Leadership in 11 Bullet Points
- Know yourself and seek continuous self-improvement
- Be technically and tactically proficient
- Seek responsibility and take responsibility
- Set the example
- Know your people and look out for their welfare
- Keep your people informed
- Ensure the task is understood, supervised, and accomplished
- Develop a sense of responsibility among your people
- Train your people as a team
- Make sound and timely decisions
- Employ your work unit in accordance with its capabilities
It's not difficult...
Understand who you are, your values, priorities, strengths and weaknesses. Self-improvement is a process of sustaining strengths and overcoming weaknesses. Remember that before leaders can lead effectively, they must master the tasks required by the people they lead. Leaders do not avoid responsibility by placing the blame on someone else when things go wrong. Leaders realize that if they expect courage, responsibility, initiative, competence, commitment, and integrity from direct reports, they must demonstrate these characteristics.
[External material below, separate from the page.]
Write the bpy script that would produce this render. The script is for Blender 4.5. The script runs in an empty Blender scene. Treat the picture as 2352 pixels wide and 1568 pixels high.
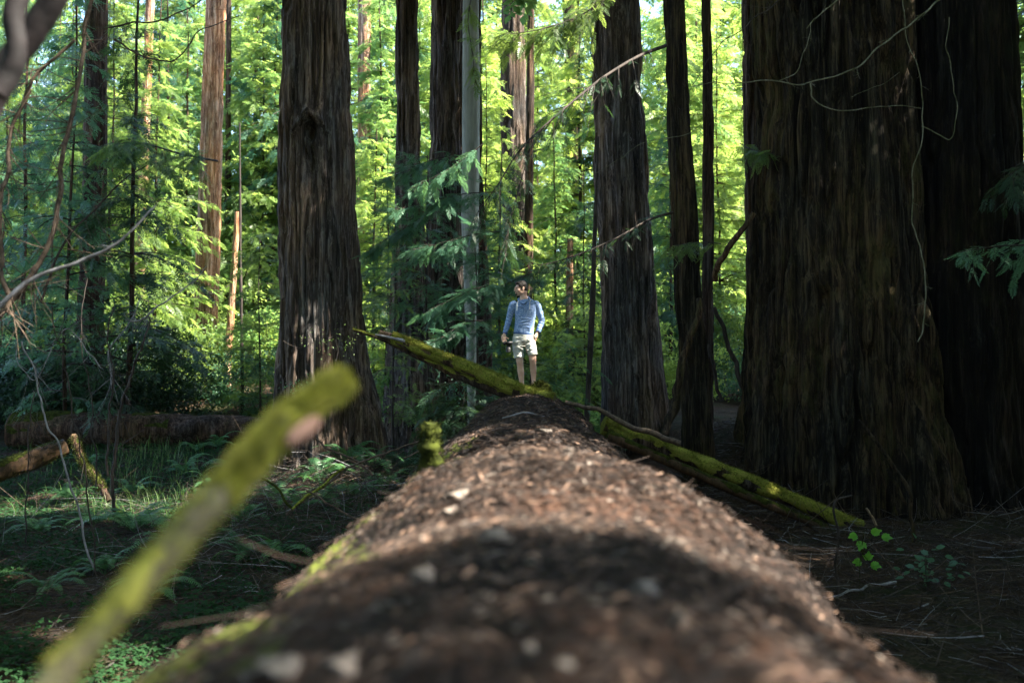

Telling your people you care about them has no meaning unless they see you demonstrating it. Your people must understand what you want done, to what standard and by when. Remember that over-supervision causes resentment while under-supervision causes frustration, so find your balance. Delegation indicates trust in people and encourages them to seek responsibility. Develop people by giving them challenges and opportunities.
Train and cross train people until they are confident in the team’s abilities. Leaders must know the factors to consider when deciding how, when, and if to make decisions. Good decisions made at the right time are better than the best decisions made too late Leaders must know their work unit’s capabilities and limitations. People gain satisfaction from performing tasks that are reasonable and challenging, but they are frustrated if tasks are too easy, unrealistic or unattainable.